A collision between railroad maintenance crews killed 11 Southern Pacific workers near Roseville, California, amid post-flood track repair during the Great Depression.
Key Facts
- Deaths
- 11 Southern Pacific Railroad workers
- Date of crash
- April 8, 1935
- Crew size dispatched
- 14 men
- Collision time
- approximately 8:30 p.m.
- Distance of track damage
- 11 miles between Roseville and Lincoln
- Memorial installed
- 2005, Roseville Amtrak station
By the Numbers
Location
Cause → Event → Consequence
Torrential rain on April 6–7, 1935 caused severe flooding in California's Sacramento Valley, exacerbated by snowmelt from an unusually heavy Sierra Nevada snowpack. The flooding washed out Southern Pacific Railroad tracks at multiple locations along the 11-mile branch line between Roseville and Lincoln, prompting emergency repair operations.
On April 8, 1935, a 14-man Southern Pacific maintenance crew traveling in two open railcars collided head-on at about 8:30 p.m. with a gravel car being pushed by a locomotive moving in the opposite direction. Darkness, poor weather, and the locomotive's position behind the gravel car meant neither crew was aware of the other. Eleven workers were killed, some thrown up to 50 feet into a steep ravine near the Andora underpass in Roseville.

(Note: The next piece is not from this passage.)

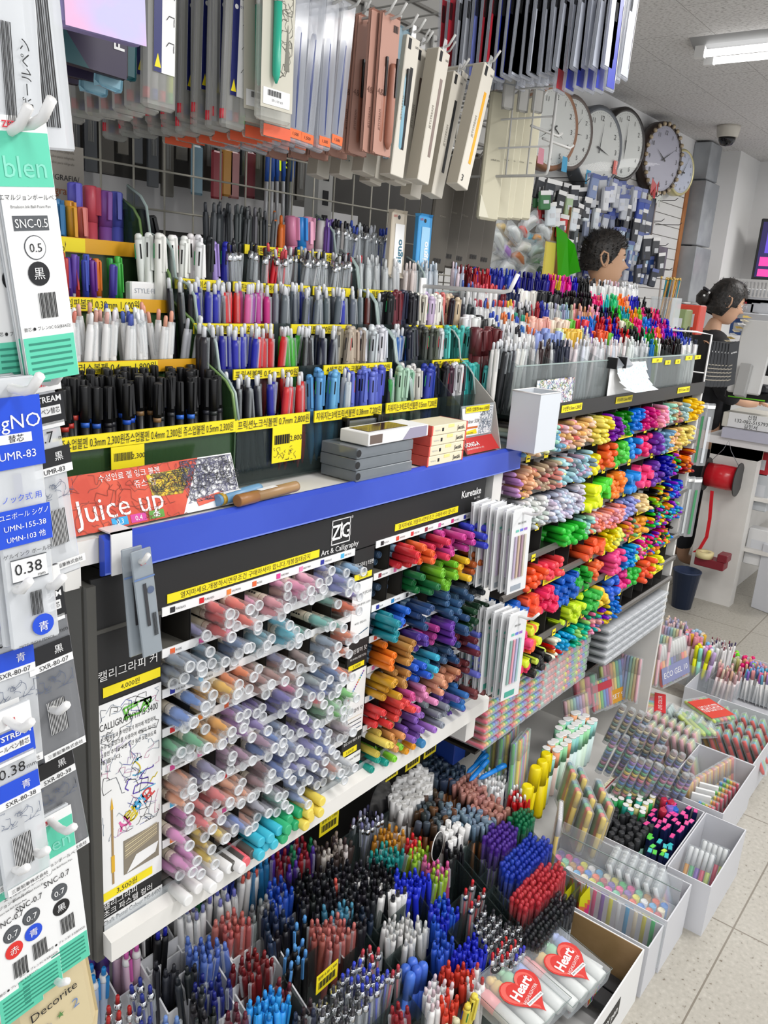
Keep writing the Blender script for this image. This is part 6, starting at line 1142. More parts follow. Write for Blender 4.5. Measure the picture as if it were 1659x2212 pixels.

The deaths of 11 workers devastated the small city of Roseville, population roughly 5,500, where railroad employment was especially prized during the Great Depression. The men—seven of Mexican ancestry and four of Greek ancestry—were buried in Roseville Public Cemetery. Seventy years later, the Roseville Historical Society erected a memorial plaque at the Roseville Amtrak station titled "Lest We Forget."